Il quadro era venerato sia dai pazienti ricoverati che dagli abitanti del quartiere che, regolarmente assistevano alle funzioni religiose tenute nella piccola chiesa dell’ospedale ubicata all’ingresso dell’ala sinistra del piano rialzato. Questo fino agli anni Settanta, quando, a seguito di lavori di ristrutturazione, la cappella viene soppressa per far posto alla nuova sala operatoria e il dipinto di Rizzo, collocato dove si trova attualmente. Uno spazio forse più visibile ma probabilmente poco adatto alla sua conservazione.
«Pippo Rizzo e Giovanni Rosone sono due importanti artisti siciliani, ormai storicizzati – dicono Gerbino e Riggio – le cui opere sono conservate in collezioni pubbliche e private sparse in Italia e all’estero. Discutendo di questo, ci siamo chiesti se si potesse fare qualcosa per salvaguardare le due opere d’arte e, in particolare il quadro. Ci siamo confrontati con i responsabili dell’ente, ottenendo la promessa di un intervento di tutela dell’opera d’arte. Sono trascorsi alcuni anni senza che si muovesse foglia».

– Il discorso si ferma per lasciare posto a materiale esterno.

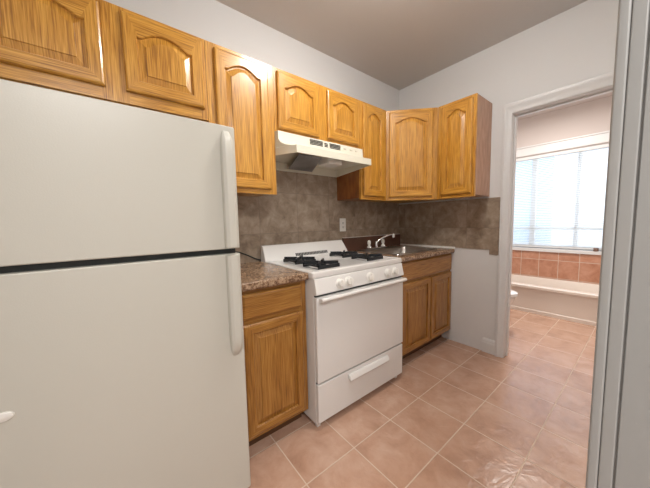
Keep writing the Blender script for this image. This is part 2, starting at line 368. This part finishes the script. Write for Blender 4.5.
# toilet (faces the camera's right; only its front rim shows past the door casing)
tl = thing('toilet', 'white toilet with rounded seat peeking out beside the door casing', 'toilet', (.64, -.62, 0))
bm = nb()
cx, cy = .625, -.69
def egg(sx_, sy_, oy=0, z=0, n_=32):
    return [(cx+sx_*math.sin(k*2*PI/n_), cy+oy - sy_*math.cos(k*2*PI/n_)*(1.12 if math.cos(k*2*PI/n_) > 0 else .9), z) for k in range(n_)]
loops(bm, [egg(.10, .20, .04, 0), egg(.105, .20, .04, .03), egg(.085, .17, .04, .12), egg(.11, .19, .02, .22), egg(.155, .235, 0, .32), egg(.175, .25, 0, .375), egg(.17, .245, 0, .39), egg(.12, .19, 0, .39), egg(.09, .14, 0, .25)], True)
obj('bowl', bm, M['toilet'], tl, smooth=True)
bm = nb(); loops(bm, [egg(.18, .26, 0, .392), egg(.188, .268, 0, .400), egg(.185, .265, 0, .425), egg(.16, .24, 0, .432)], True); obj('seat_lid', bm, M['toilet'], tl, smooth=True)
obj('tank', box1(.455, .855, -.425, -.225, .40, .74), M['toilet'], tl, .02, seg=3)
obj('tank_lid', box1(.445, .865, -.435, -.224, .741, .775), M['toilet'], tl, .008)
bm = nb(); tube(bm, [(.515, -.424, .68), (.515, -.445, .68)], .012); tube(bm, [(.515, -.445, .68), (.585, -.447, .672)], .006); obj('flush_lever', bm, M['chrome'], tl, smooth=True)

# outside the bathroom window
def house(name, x, y0, y1, z1, mat, ledge, label):
    t = thing(name, label, 'building', (x+1.5, (y0+y1)/2, -3))
    obj('wall', box1(x, x+3, y0, y1, -3, z1), M[mat], t)
    bm = nb(); bx(bm, x-.06, x+.0, y0, y1, ledge, ledge+.16); obj('ledge', bm, M['ext_grey'], t)
    obj('eave', box1(x-.08, x, y0, y1, z1-.02, z1+.1), M['ext_grey'], t)
    return t
house('neighbour_house', 5.0, -8, -.41, 2.55, 'ext_white', .93, 'white sided house seen through the right half of the blind')
house('neighbour_house', 6.0, -.38, 6, 4.5, 'ext_blue', .4, 'pale blue house seen through the left half of the blind')

# ------------------------------------------------------------------ cabinets
def door_loop(x0, x1, z0, z1, inset, arch, y, n_=24, sh=.16):
    """rectangle inset; top edge optionally cathedral arched.  arch = rise at centre"""
    a0, a1, b0 = x0+inset, x1-inset, z0+inset
    zt = z1-inset-arch
    pts = [(a0, y, b0), (a0+(a1-a0)*.5, y, b0), (a1, y, b0), (a1, y, b0+(zt-b0)*.5)]
    for k in range(n_+1):
        s = 1-2*k/n_
        x = (a0+a1)/2 + s*(a1-a0)/2
        q = 1-sh
        if abs(s) < q:
            f = math.cos(s/q*PI/2)**.95
        else: f = 0
        pts.append((x, y, zt+arch*f))
    pts.append((a0, y, b0+(zt-b0)*.5))
    return pts
def make_door(parent, x0, x1, z0, z1, yb, arch, mv, mh, th=.019, st=.050, name='door', local=False):
    """raised panel door, front towards -y, back face at yb"""
    yf = yb-th
    R = lambda ins, y: [(min(max(px, x0+ins), x1-ins), y, pz) for px, _, pz in [(a, 0, c) for a, _, c in door_loop(x0, x1, z0, z1, ins, 0, y)]]
    Ls = [R(0, yb), R(0, yf+.007), R(.003, yf+.003), R(.009, yf), door_loop(x0, x1, z0, z1, st, arch, yf), door_loop(x0, x1, z0, z1, st+.003, arch, yf+.004), door_loop(x0, x1, z0, z1, st+.0035, arch, yf+.013)]
    bm = nb(); loops(bm, Ls, False, False)
    for f in bm.faces:
        c = f.calc_center_median(); 
        f.material_index = 1 if ((c.z > z1-st-arch*1.1 or c.z < z0+st*.97) and x0+st*.9 < c.x < x1-st*.9) else 0
    d = obj(name, bm, [M[mv], M[mh]], parent, local=local)
    bm = nb()
    loops(bm, [door_loop(x0, x1, z0, z1, st+.001, arch, yb-.001), door_loop(x0, x1, z0, z1, st+.002, arch, yf+.0125), door_loop(x0, x1, z0, z1, st+.010, arch, yf+.0125), door_loop(x0, x1, z0, z1, st+.034, arch, yf+.0045), door_loop(x0, x1, z0, z1, st+.035, arch, yf+.0005)], True, True)
    p = obj('raised_panel', bm, M[mv], d, local=local)
    return d
ZB, ZT = 1.374, 2.1526
ARC = .038
def frame_box(bm, x0, x1, z0, z1, yf, opens, side_mi=1):
    """carcass behind plus 19 mm face frame with openings filled dark"""
    bx(bm, x0+.002, x1-.002, yf+.019, -.001, z0+.012, z1-.002, side_mi)
def upper(x0, x1, z0, doors, label, side='oakv', origin=None, rz=0, name='wall_cabinet', zt=ZT, depth=.305, arch=ARC, ends=(0, 0)):
    """local frame when origin given"""
    local = origin is not None
    t = thing(name, label, 'cabinet', (origin if local else ((x0+x1)/2, -depth/2, z0)), rz, 'oak wall cabinets')
    dz = z0 if local else 0
    def fix(bm): return bm
    bm = nb(); bx(bm, x0+.001, x1-.001, -depth+.019, -.009 if not local else -.001, z0+.012, zt-.001)
    if local: bmesh.ops.translate(bm, verts=bm.verts, vec=(0, 0, -z0))
    obj('carcass', bm, M[side], t, .001, local=local)
    # face frame: stiles and rails around the openings
    bm = nb(); xs = [x0+.0005]
    f0, f1 = -depth, -depth+.019
    lo, hi = z0, zt
    edges = []
    for (a, b_, c, d) in doors: edges.append((a+.013, b_-.013))
    prev = x0+.0005
    for a, b_ in edges:
        bx(bm, prev, a, f0, f1, lo, hi, 0); prev = b_
    bx(bm, prev, x1-.0005, f0, f1, lo, hi, 0)
    for (a, b_), (_, _, c, d) in zip(edges, doors):
        bx(bm, a, b_, f0, f1, lo, c+.013, 1); bx(bm, a, b_, f0, f1, d-.013, hi, 1)
    if local: bmesh.ops.translate(bm, verts=bm.verts, vec=(0, 0, -z0))
    obj('face_frame', bm, [M['oakv'], M['oakh']], t, local=local)
    for (a, b_, c, d) in doors:
        make_door(t, a, b_, c-dz, d-dz, -depth-.0015, arch, 'oakv', 'oakh', local=local)
    return t
upper(-2.935, -2.104, 1.745, [(-2.885, -2.523, 1.795, 2.130), (-2.452, -2.122, 1.797, 2.130)], 'wide short oak wall cabinet above the refrigerator with two arched doors', name='wall_cabinet')
upper(-2.103, -1.712, ZB, [(-2.063, -1.753, 1.402, 2.127)], 'tall single door oak wall cabinet between refrigerator and range hood')
upper(-1.711, -.941, 1.768, [(-1.690, -1.367, 1.785, 2.130), (-1.290, -.972, 1.795, 2.130)], 'short two door oak wall cabinet right above the range hood')
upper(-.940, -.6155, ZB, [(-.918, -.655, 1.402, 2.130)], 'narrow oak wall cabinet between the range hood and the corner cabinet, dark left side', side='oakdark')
upper(0, .31, ZB, [(.036, .286, 1.402, 2.127)], 'oak wall cabinet nearest the bathroom doorway, pinkish veneer side', side='oakside', origin=(-.001, -.6145, ZB), rz=-PI/2, name='wall_cabinet', depth=.304)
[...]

«Il vento è cambiato con la nomina del direttore del presidio sanitario, Fulvio Drogo, che ha accolto l’idea della tutela e valorizzazione tanto che il quadro, liberato dalla polvere, protetto con una lastra di plexiglass, dotato di relativa didascalia e illuminato più opportunamente, ha ripreso il suo posto, accogliendo al meglio i visitatori dell’ospedale. Un primo passo verso la valorizzazione di queste due importanti opere d’arte, che dovrebbe passare anche attraverso il necessario intervento di un restauratore professionista, in modo particolare sul dipinto. Un ospedale non è solo un luogo di cura del corpo, ma anche dell’anima. Nel caso di Mazzarino, le opere d’arte offrono la possibilità di ammirare due significativi esempi di pittura e scultura del Novecento siciliano, che potrebbero essere inseriti in un percorso più ampio di scoperta turistica del territorio, dall’antichità preistorica al ventesimo secolo».
A destra e nella foto grande in alto «La lapidazione di San Stefano» di Pippo Rizzo. Al centro dell’articolo il bassorilievo «La parabola del buon samaritano» di Giovanni Rosone.